In sum, the public policy of New York is that the testator can dispose of property as he or she sees fit, so long as the disposition violates no law of the State. Since the copies of the adoption decrees at issue here were properly and lawfully obtained by the *364testator and could have been transferred to the petitioners during his lifetime, and were, as the majority concedes, part of his personal property at the time of his death, I would reverse the order of the Appellate Division and remand to the Surrogate’s Court, New York County, to grant the relief requested in the petition.

Chief Judge Wachtler and Judges Meyer and Kaye concur with Judge Simons; Judge Jasen dissents and votes to reverse i n a separate opinion; Judge Alexander taking no part.

Order affirmed, with costs.

From 1873 to 1924, adoption records in New York were public. (Alma Socy. v Mellon, 601 F2d 1225,1229, n 4, cert denied 444 US 995 [see, L 1924, ch 323, Domestic Relations Law (former) § 113].) Nothing in chapter 323 suggests that adoption records created prior to July 1, 1924, the effective date of the statute, were to be sealed.

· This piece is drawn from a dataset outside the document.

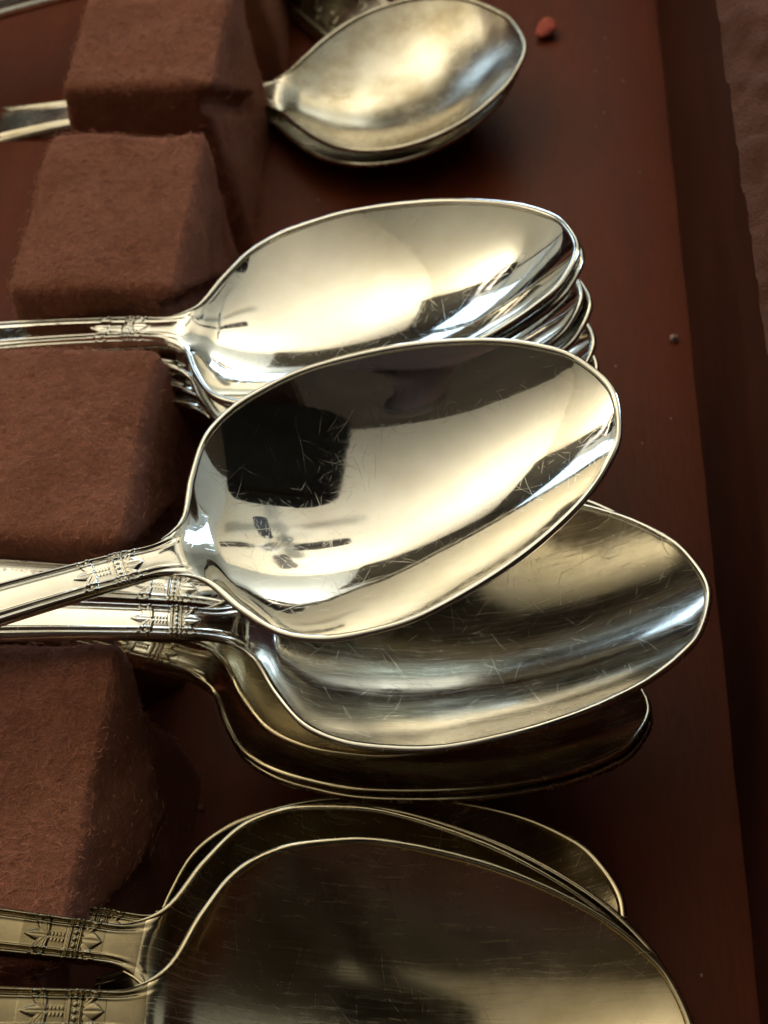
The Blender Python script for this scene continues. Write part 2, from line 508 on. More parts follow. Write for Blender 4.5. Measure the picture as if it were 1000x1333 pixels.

Moreover, there is authority for the proposition that the effect and disposition of adoption records are governed by the law in effect at the time of the adoption. (Matter of MacEwan, 280 App Div 193, 194.) Illinois, the State with the most significant contacts with the adoptions at issue, did not establish the confidentiality of adoption records until 1961. The public policy of Illinois should not be applied retroactively by this State inasmuch as this State’s own public policy, establishing the confidentiality of adoption records after 1924, is itself not to be given retroactive effect.